Prosecutors: No basis for Cannon to recuse from Trump attempted assassination case
Federal prosecutors say there is no basis for Judge Aileen Cannon to remove herself from a criminal case against the man accused of plotting to kill Donald Trump on a Florida golf course last month, despite defense claims that the public could see her as biased due to her rulings in the former president’s favor in earlier cases.
Prosecutors from the U.S. Attorney’s Office for the Southern District of Florida submitted an unusually terse, two-page filing to Cannon Monday, urging the Trump appointee to turn down the recusal motion brought by defense attorneys for Ryan Routh, who faces charges including attempted assassination of a major presidential candidate.
“Routh’s motion does not cite any authority mandating recusal in these circumstances, and does not present either facts or case law requiring recusal on this record in light of the controlling standard. Judges are obligated to recuse only when there are proper grounds to do so,” prosecutors wrote.
The prosecution submission cites various precedents declaring that judges need not recuse because of the identity of the president who appointed them and that prior rulings don’t typically require recusal.
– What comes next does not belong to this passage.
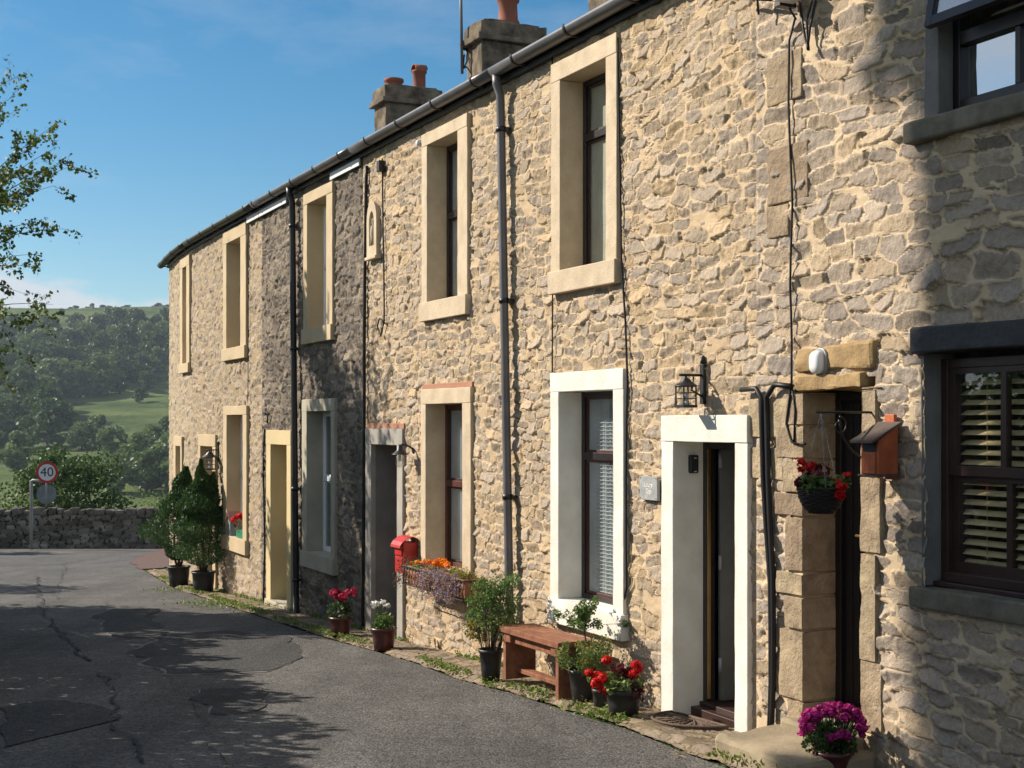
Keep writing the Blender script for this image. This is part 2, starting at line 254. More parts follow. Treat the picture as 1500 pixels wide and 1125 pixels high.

But the defense motion filed last week said that an unusual combination of factors pushed them to argue Cannon should recuse in Routh’s case, including some that seem unprecedented — like Trump’s public salute to Cannon during his acceptance speech at the Republican National Convention. Defense lawyers said that created a perceived connection between Trump and Cannon that goes beyond the ordinary relationship between an appointing president and a judge.
In their filing Monday, prosecutors didn’t directly address Trump’s public praise for Cannon nor engage with the substance of her rulings backing Trump in a dispute over the FBI’s court-ordered 2022 search of his Mar-a-Lago residence and her ruling in July dismissing a criminal case charging Trump with hoarding classified information there and obstructing the investigation into the matter.